Hilarious Abortion Comedies Are Totally My Bag

July 24, 2014

obvious child official movie poster film review on the audience awardsYou should know right away that I’m in love with this movie.  As soon as I saw the trailer, I was in love with this movie.  I wish I was watching this movie right now instead of blogging about it.  86 minutes was not long enough.  Hilarious abortion comedies are totally my bag.

I joke.  Sort of.

The truth is that I’m really interested in women being funny, and real, about singularly female issues like abortion, miscarriage, pregnancy.  Obvious Child pulled off this feat in an impeccable (and hysterical) way.  Writer Gillian Robespierre has made her place among the pioneers of this kind of truth-telling comedy – Diablo Cody (who wrote Juno) and Judd Apatow (who writes everything, but in this circumstance I refer mostly to his 2007 one-night-stand pregnancy comedy Knocked Up.)

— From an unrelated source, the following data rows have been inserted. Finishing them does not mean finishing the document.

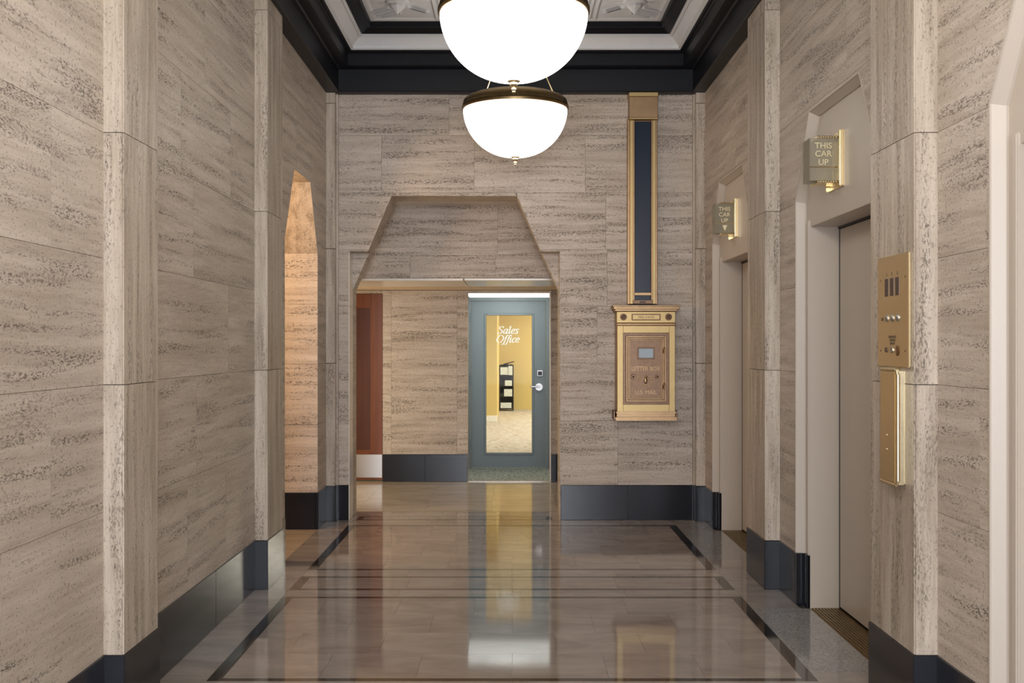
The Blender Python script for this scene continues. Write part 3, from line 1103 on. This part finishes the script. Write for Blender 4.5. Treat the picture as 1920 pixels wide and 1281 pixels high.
# brochure rack
rk = thing('brochure_rack', (-0.07, 24.6, 0), 'black brochure rack seen through the glazed sales office door', 'rack')
RX0, RX1 = -0.28, 0.05
for x in (RX0, RX1 - 0.025):
    B('side_panel', (x, x + 0.025, 24.45, 24.8, 0.0, 1.05), M['black'], rk, bev=0.003)
B('back_panel', (RX0 + 0.025, RX1 - 0.025, 24.76, 24.78, 0.02, 1.06), M['black'], rk)
for z in (0.05, 0.32, 0.56, 0.80):
    bm = bmesh.new()
    box(bm, RX0 + 0.025, RX1 - 0.025, 24.47, 24.76, z, z + 0.015)
    box(bm, RX0 + 0.025, RX1 - 0.025, 24.455, 24.47, z, z + 0.09)
    mk('shelf', bm, M['black'], rk)
bm = bmesh.new()
tube(bm, (-0.13, 24.6, 1.05), (-0.13, 24.6, 1.085), 0.05)
tube(bm, (-0.13, 24.6, 1.08), (0.06, 24.55, 1.13), 0.012)
mk('top_clip', bm, M['black'], rk)
papers = [(-0.255, -0.085, 0.83, 1.0, 'pale leaflet at the upper left of the black rack'),
          (-0.075, 0.022, 0.82, 1.03, 'tall pale leaflet at the upper right of the black rack'),
          (-0.15, 0.01, 0.575, 0.70, 'pale leaflet on the middle shelf of the black rack'),
          (-0.17, 0.015, 0.335, 0.50, 'white square leaflet on the lower shelf of the black rack'),
          (-0.25, 0.0, 0.065, 0.19, 'pale leaflet lying low on the bottom shelf of the black rack')]
for x0, x1, z0, z1, lab in papers:
    tag(B('leaflet', (x0, x1, 24.448, 24.453, z0, z1), M['paper']), lab, 'leaflet', 'leaflets in the brochure rack')


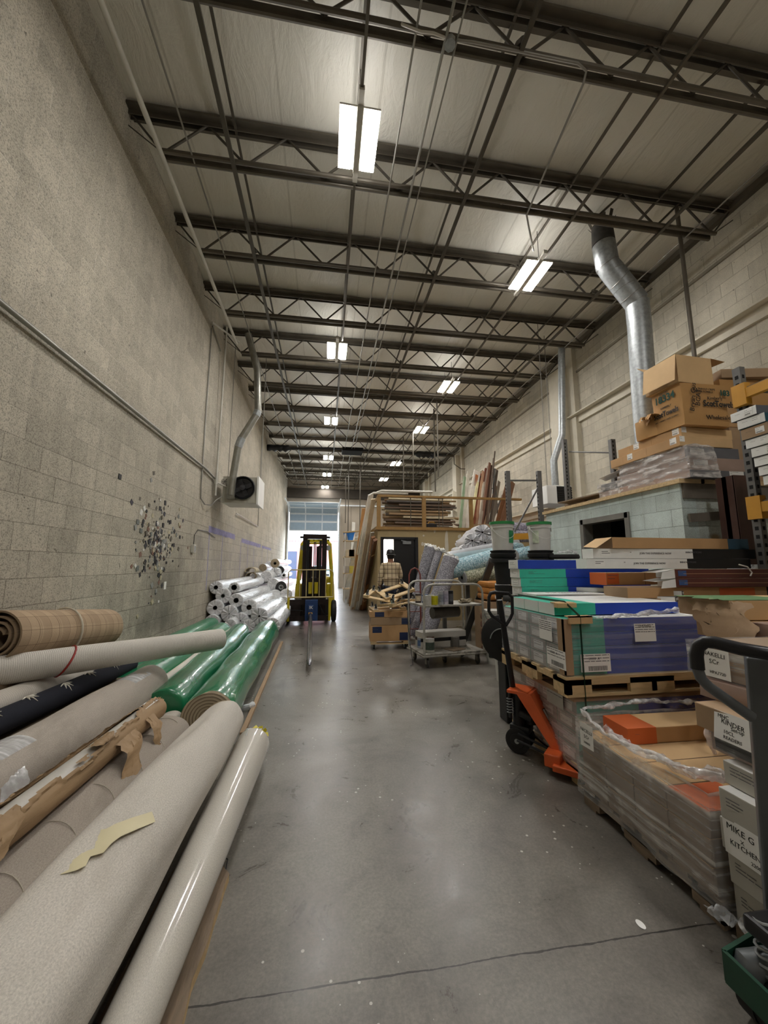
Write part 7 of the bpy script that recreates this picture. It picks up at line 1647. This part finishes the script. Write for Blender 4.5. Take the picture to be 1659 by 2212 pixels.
m = MB(); m.poly([V((p.x,p.y,z0+.002)) for p in (pA,pB,pD,pC)]); m.build('fork_base', M_black, gj)
m = MB(); c_ = PZ(1620,2085,.17); m.tube([c_+V((-.03,0,-.05)),c_+V((0,0,.0)),c_+V((.05,-.01,.01)),c_+V((.08,-.02,-.04))],[.03,.04,.04,.03],14); m.build('pump_cylinder', M_gpost, gj, True)
c0 = PZ(1664,2112,.16); m = MB(); m.tube([c0+V((.028*math.cos(i/10*6.2832),.028*math.sin(i/10*6.2832),.17*i/70)) for i in range(71)],.0045,6); m.build('coil_spring', M_galv, gj, True)
m = MB(); c_ = PZ(1668,2010,.30); m.box(c_-V((.05,.05,.03)),c_+V((.08,.05,.02)),bev=.01); m.build('pivot_block', M_black, gj)
for q in ((1690,2180),(1655,2150)):
    c_ = PZ(q[0],q[1],.08); m = MB(); m.cyl(c_+V((0,-.02,0)),c_+V((.0,.03,0)),.08,n=24); m.build('steer_wheel', M_rubber, gj, True)
# ---------------------------------------------------------------- light and camera
w = bpy.data.worlds.new('World'); bpy.context.scene.world = w; w.use_nodes = True
bg = w.node_tree.nodes['Background']; bg.inputs[0].default_value = (.80,.90,1.,1); bg.inputs[1].default_value = 4.5
cam = bpy.data.cameras.new('camera'); co = bpy.data.objects.new('camera', cam); COL.objects.link(co)
cam.sensor_fit = 'VERTICAL'; cam.sensor_height = 36; cam.lens = FPX/2212*36; cam.clip_start = .02; cam.clip_end = 200
rt = V((_X.x,_Y.x,_Z.x)); up = V((_X.y,_Y.y,_Z.y)); fw = V((_X.z,_Y.z,_Z.z))
co.matrix_world = Matrix(((rt.x,up.x,-fw.x,0),(rt.y,up.y,-fw.y,0),(rt.z,up.z,-fw.z,H),(0,0,0,1)))
sc = bpy.context.scene; sc.camera = co
sc.view_settings.view_transform = 'Standard'; sc.view_settings.look = 'None'; sc.view_settings.gamma = 1; sc.view_settings.exposure = 1.62
sc.view_settings.use_curve_mapping = False
sc.cycles.max_bounces = 8; sc.cycles.transparent_max_bounces = 24
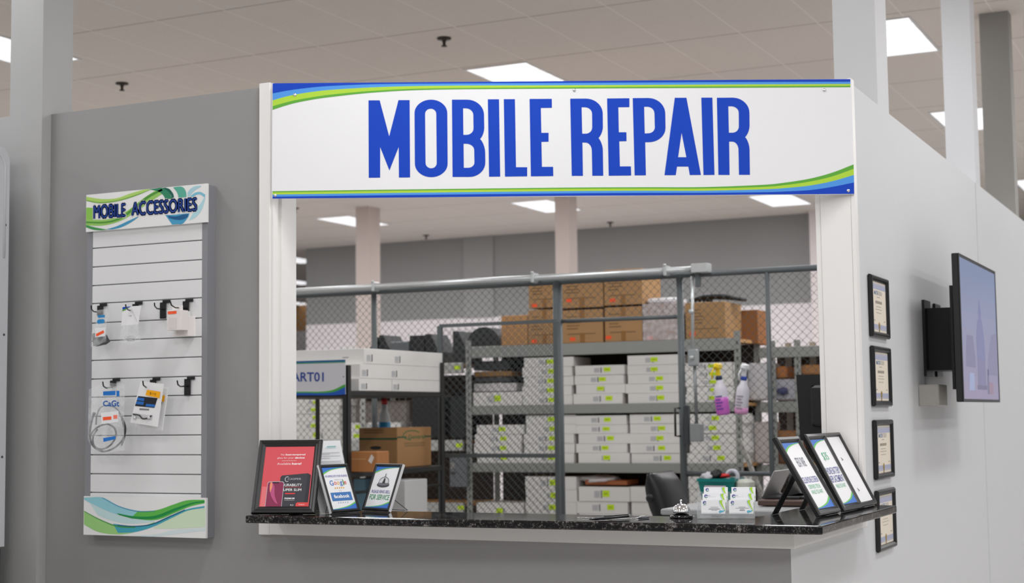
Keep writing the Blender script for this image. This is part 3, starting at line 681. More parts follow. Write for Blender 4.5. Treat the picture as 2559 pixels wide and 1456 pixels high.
t = thing('cabinet', 'tall white metal cabinet with rounded top corner at the left picture edge', 'cabinet', (-5.3, 4.9, 0))
yb = 5.18; xr = on(22, 600, 0+1, yb)[0]; zt = on(12, 366, 0, xr)[2]; yf = 4.52
mb = MB(); CABM = mat((206, 208, 212), .35, metal=.2)
P = [(yf, .90), (yb, .90)] + [(u, v) for u, v in arc((yb, zt-.07), (yb, zt), (yb-.07, zt), 8)] + [(yf, zt)]
mb.prism([(xr, u, v) for u, v in P], (-.6, 0, 0), CABM)
mb.tube([(xr+.001, yf+.02, zt-.03)] + [(xr+.001, u, v) for u, v in arc((yb-.10, zt-.03), (yb-.03, zt-.03), (yb-.03, zt-.10), 6)] + [(xr+.001, yb-.03, 2.2)], .006, CABM, 8)
for z in (2.35, 1.85, 1.30): mb.lathe([(.006, 0), (.005, .003)], (xr, yb-.022, z), mat((60, 60, 62), .4), 10, ax=(1, 0, 0))
mb.build('body', t)
MB().box((xr-.6, yf+.01, 0), (xr-.004, yb-.01, .90), BLACK, .01).build('base', t)

# ================================================================== things on the counter
class Lean:
    """a sheet standing on the counter: bottom-left corner, heading, tilt"""
    def __new__(c, x, y, yaw, lean, depth=0.0):
        yaw, lean = math.radians(yaw), math.radians(lean)
        u = np.array([math.cos(yaw), math.sin(yaw), 0]); b = np.array([-math.sin(yaw), math.cos(yaw), 0])
        v = math.cos(lean)*np.array([0, 0, 1.])+math.sin(lean)*b
        return Plane((x, y, ZT+.0006+depth*math.sin(lean)), u, v)
def corner_bands(mb, pl, W, H, b, d):
    """blue and green swooshes in the top-left and bottom-right corners of a notice"""
    w, h = W-2*b, H-2*b
    U = lambda pts, fl: [((b+u*w) if not fl else (W-b-u*w), (H-b-v*h) if not fl else (b+v*h)) for u, v in pts]
    top = [(0, 0), (.35, 0), (.7, 0), (1, 0)]
    for fl in (0, 1):
        for c, (a0, a1) in ((mat((66, 120, 206), .5, spec=.25), ((0, 0, 0, 0), (.125, .055, .02, .008))), (mat((110, 196, 96), .5, spec=.25), ((.125, .055, .02, .008), (.165, .08, .035, .014)))):
            xs = (0, .3, .65, 1.0)
            A, B = U(list(zip(xs, a0)), fl), U(list(zip(xs, a1)), fl)
            ribbon(mb, pl, A, B, c, d, 6)
def stand(name, label, cat, pl, W, H, b, paint, easel, side=None, group=None, prof=None):
    t = thing(name, label, cat, pl.at(W/2, 0, -.01)*np.array([1, 1, 0])+np.array([0, 0, ZT]), group=group)
    mb = MB(); D = .018; sm = side or FRB
    mb.ring(pl, W, H, [(0, -D), (0, -.004)], sm); mb.ring(pl, W, H, prof or [(0, -.004), (.004, 0), (b*.75, -.001), (b, -.006)], FRB)
    mb.frame_box(pl.at(.002, .002, -D), pl.u, pl.v, pl.n, W-.004, H-.004, .006, BLACK); mb.build('frame', t)
    mb = MB(); rect(mb, pl, b-.001, b-.001, W-b+.001, H-b+.001, PAPER, -.006); paint(mb, pl, W, H, b); mb.build('print', t)
    easel(t, pl, W, H)
    return t
def leg_easel(t, pl, W, H):
    a = pl.at(W/2, H*.62, -.020); n = pl.n.copy(); n[2] = 0; n /= np.linalg.norm(n)
    mb = MB(); foot = a-n*.10; foot[2] = ZT+.001
    ax = (a-foot)/np.linalg.norm(a-foot); tk = np.cross(pl.u, ax)
    mb.frame_box(foot-pl.u*.03, pl.u, np.cross(ax, pl.u), ax, .06, .004, float(np.linalg.norm(a-foot)), BLACK); mb.build('easel_leg', t)
def wire_easel(t, pl, W, H, reach=.085):
    n = pl.n.copy(); n[2] = 0; n /= np.linalg.norm(n); A, B = pl.at(W*.12, H*.30, -.019), pl.at(W*.88, H*.30, -.019)
    fa, fb = A-n*reach, B-n*reach; fa[2] = fb[2] = ZT+.003
    MB().tube([A, fa, fb, B], .0016, mat((70, 66, 60), .3, metal=.8), 8).build('wire_stand', t)
pw = lambda c: mat(c, 0.5, spec=.3)
def red_poster(mb, pl, W, H, b):
    w, h = W-2*b, H-2*b; X = lambda u: b+u*w; Y = lambda v: b+v*h; d = -.0055
    rect(mb, pl, X(0), Y(0), X(1), Y(1), pw((214, 84, 92)), d)
    wt = pw((246, 228, 228)); WT2 = pw((255, 255, 255))
    text(mb, pl, 'The', X(.36), Y(.865), w*.08, h*.026, wt, d+.0005); text(mb, pl, 'best-tempered', X(.625), Y(.862), w*.40, h*.034, WT2, d+.0005, .02)
    text(mb, pl, 'glass for your', X(.43), Y(.808), w*.34, h*.034, wt, d+.0005); text(mb, pl, 'device', X(.72), Y(.812), w*.2, h*.030, WT2, d+.0005, .02)
    rect(mb, pl, X(.36), Y(.760), X(.66), Y(.764), wt, d+.0005)
    text(mb, pl, 'Available', X(.41), Y(.712), w*.28, h*.034, wt, d+.0005); text(mb, pl, 'here!', X(.67), Y(.712), w*.19, h*.036, WT2, d+.0005, .02)
    mb.flat(pl, [[(X(.36), Y(0)), (X(.98), Y(0)), (X(.985), Y(.52)), (X(.92), Y(.55)), (X(.40), Y(.515)), (X(.37), Y(.49))]], pw((62, 62, 68)), d+.0004)
    mb.flat(pl, [[(X(.90), Y(0)), (X(.98), Y(0)), (X(.985), Y(.52)), (X(.92), Y(.55))]], pw((50, 50, 56)), d+.0006)
    text(mb, pl, 'CASPER', X(.66), Y(.455), w*.27, h*.03, pw((186, 186, 190)), d+.0008)
    mb.flat(pl, [[(X(.51)+w*.045*math.cos(a), Y(.452)+w*.055*math.sin(a)) for a in np.linspace(.9, 5.4, 16)]+[(X(.51)+w*.035*math.cos(a), Y(.452)+w*.045*math.sin(a)) for a in np.linspace(5.4, .9, 16)]], pw((220, 220, 222)), d+.0009)
    text(mb, pl, 'DURABILITY', X(.62), Y(.355), w*.40, h*.042, WT2, d+.0008); rect(mb, pl, X(.47), Y(.318), X(.81), Y(.323), pw((226, 66, 70)), d+.0008)
    text(mb, pl, 'SUPER SLIM', X(.62), Y(.275), w*.40, h*.042, WT2, d+.0008); rect(mb, pl, X(.50), Y(.203), X(.70), Y(.222), pw((226, 66, 70)), d+.0008)
    text(mb, pl, 'PREMIUM', X(.60), Y(.132), w*.20, h*.026, WT2, d+.0008, .015); rect(mb, pl, X(.50), Y(.10), X(.70), Y(.103), wt, d+.0008)
    text(mb, pl, '9.3', X(.66), Y(.022), w*.06, h*.022, WT2, d+.0008); mb.flat(pl, [[(X(.74), Y(0)), (X(.98), Y(0)), (X(.98), Y(.066)), (X(.77), Y(.066)), (X(.74), Y(.05))]], pw((222, 76, 74)), d+.0010)
    text(mb, pl, 'Casper', X(.86), Y(.030), w*.13, h*.026, wt, d+.0013)
    rect(mb, pl, X(.02), Y(0), X(.22), Y(.33), pw((228, 118, 122)), d+.0003)
    mb.flat(pl, [[(X(.12), Y(0)), (X(.46), Y(0)), (X(.46), Y(.39)), (X(.43), Y(.415)), (X(.15), Y(.415)), (X(.12), Y(.39))]], pw((190, 184, 190)), d+.0012)
    mb.flat(pl, [[(X(.13), Y(0)), (X(.45), Y(0)), (X(.45), Y(.385)), (X(.42), Y(.405)), (X(.16), Y(.405)), (X(.13), Y(.385))]], pw((138, 48, 82)), d+.0015)
    ribbon(mb, pl, [(X(.19), Y(.40)), (X(.18), Y(.30)), (X(.22), Y(.18)), (X(.30), Y(.08)), (X(.36), Y(.04))], [(X(.22), Y(.40)), (X(.27), Y(.32)), (X(.29), Y(.2)), (X(.33), Y(.11)), (X(.37), Y(.05))], pw((188, 84, 130)), d+.0018)
    ribbon(mb, pl, [(X(.18), Y(.40)), (X(.175), Y(.32)), (X(.19), Y(.24))], [(X(.21), Y(.40)), (X(.225), Y(.33)), (X(.20), Y(.24))], pw((240, 150, 110)), d+.0020)
    mb.flat(pl, [[(X(.22), Y(.385)), (X(.36), Y(.385)), (X(.35), Y(.405)), (X(.23), Y(.405))]], pw((40, 26, 36)), d+.0021)
pl = Lean(-3.693, 5.122, 17.5, 21.2, .018)
stand('picture_frame', 'large black frame with a red tempered glass poster on the left counter end', 'picture frame', pl, .268, .317, .030, red_poster, leg_easel,
      prof=[(0, -.004), (.003, .001), (.012, .002), (.016, -.002), (.024, -.001), (.030, -.006)])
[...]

The movie opens in a comedy club.  We catch 20-something comedienne Donna Stern (played by the brilliant and scrumptious Jenny Slate) mid-set.  As a comic – and it turns out as a human – she is hilarious, vulgar, relentless.  Nothing is sacred.  In the very best way.  The stage is a like a live diary where Donna shares herself completely (sometimes to the dismay of the people in her life.)

Tragedy strikes at the start of the movie.  Donna suffers a breakup and a job loss.  She responds as any self-disrespecting drunk woman would.  She has a one-night stand.  With a gentile.

Donna and Max (Jake Lacy) meet in the bathroom of a dingy bar.  She’s sloppy drunk.  He gets sloppy drunk right along with her and they end up going home together.  It’s a night of wicked awesome dance moves, horrible drunken antics and hilarity.  My husband and I started out in much the same way.  We’ve been together for 18 years, so right away I had a lot of hope for these guys.  The one big difference between us and them is that she gets pregnant on that fateful “first date.”

It is here where Robespierre distinguishes herself from her counterparts.  We know right away that Donna is going to get an abortion.  It appears Robespierre stands in that glorious place where she doesn’t give a shit about a palatable story.  She gives a shit about a real story.  Abortion is portrayed through a realistic lens, this story told with great tenderness and transparency.  The word “abortion” is not allowed to pull focus from what’s genuine in this narrative.  Here is a decision this woman made about her life and here are the painful and lovely things that come out of that decision.

Early on in the film, Donna’s father (Richard Kind) says, “Creative energy sometimes comes from the lowest point in your life.”  I think it’s fair to say that the people who made this movie wielded that creative energy for the good.  We are given a great gift in Obvious Child.  The key to life is handed to us on a pee-your-pants-funny silver platter.  This entire movie is a testament to the fact that when you can laugh at it, and share that laughter with others, it can’t get you anymore.